Public: The Forgotten Realm

A clubhouses, large swimming pools, wading pools, health spas with large exercise studios, jacuzzis, steam, sauna and Turkish baths, table tennis, and billiards are the typical amenities that future residents will enjoy in thousands of new apartment units that were featured at a recent real estate and finance exhibition in Mumbai.  These units will also be equipped with the best gizmos money can buy.

At another extreme, newspapers are filled with inner-city redevelopment schemes that tout tall buildings, wide streets, and over 50% of green space in areas where little or no open space exists today.

What’s not to like about the private amenities, iconic buildings, and generous percentage of green space?  After all this is what the public aspires for and wants. There is nothing wrong with a rich private realm.  The same richness should also extend into the public realm.  The public realm that is defined by the private buildings and the design of public streets and the open space.

Buildings designed as icons in the landscape fail to spatially define a place.  Traditionally, buildings in the urban core line up to create a continuous street wall that supports an active street life.  In stark contrast, contemporary tall buildings sit as freestanding icons in green buffers or parking lots.   The open spaces are left over, dark and desolated spaces that does little more than add distance between the buildings and compromise a coherent street life.  Contemporary buildings should be placed on a human scaled contextual base that preserves the street wall with publicly accessible activity at the street level.  Above the base, the tower can be iconic creative expressions of design.

Streets designed solely to move traffic is a no-win proposition that are destroying many wonderful places in urban cities.  Peak demand will always outpace supply.  Flyovers and grade-separated skywalks progressively create unpleasant places at the street level and in relatively short time they too exceed capacity and fail to satisfy the driver or the pedestrian.  In urban cities, transit and pedestrian experience should trump driver’s comfort.
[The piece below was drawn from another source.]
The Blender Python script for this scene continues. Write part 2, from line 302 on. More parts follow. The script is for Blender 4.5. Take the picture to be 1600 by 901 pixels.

Open spaces when provided as abstract and numerical computations by individual projects seldom come together to promote communal life.  If we dig deeper and start to evaluate the functional types of open spaces, we can design these spaces for its intended purpose, whether it is a small pocket park, a large community green, an urban plaza, or a square.  These spaces can begin to serve as organizing elements for individual development.  Studies have shown that units that front open spaces generate a 25% premium sale and rental price.

In the past, loss of open space meant a gain of urbanism.  With each new development the city progressively became a better place to live.  The same cannot be said of development today — with each development the city gets slightly worse than before — the public realm gets compromised, and the infrastructure is more strained than before.  Walls, gates, and guards have become common responses to the public realm.

The development proposals at the real estate exhibition in Mumbai and the scores of redevelopment schemes have their share of iconic buildings and these buildings sit within meticulously landscaped areas — some proudly gated and guarded against the public realm.  Twisted, warped, and turned in every way humanly possible, these buildings may be great as icons but collectively they cannot sit next to each other and deliver great urban places.  These buildings are buffered from each other by landscaped areas so their architects can design in perfect freedom from its context.  Everyone likes landscaping — landscaping ends up covering the inadequacy to design an urban building that will create or add to a place. Sadly, these projects are now being marketed as eco- green- or landscape-urbanism.

Vibrant urban cities are the most climate-friendly human proposition to house the growing population.  If we neglect the public realm we impair a key reason why people live together in urban areas.  New- and re-development schemes that heal and reinforce the public realm is good business and good for the city and the environment.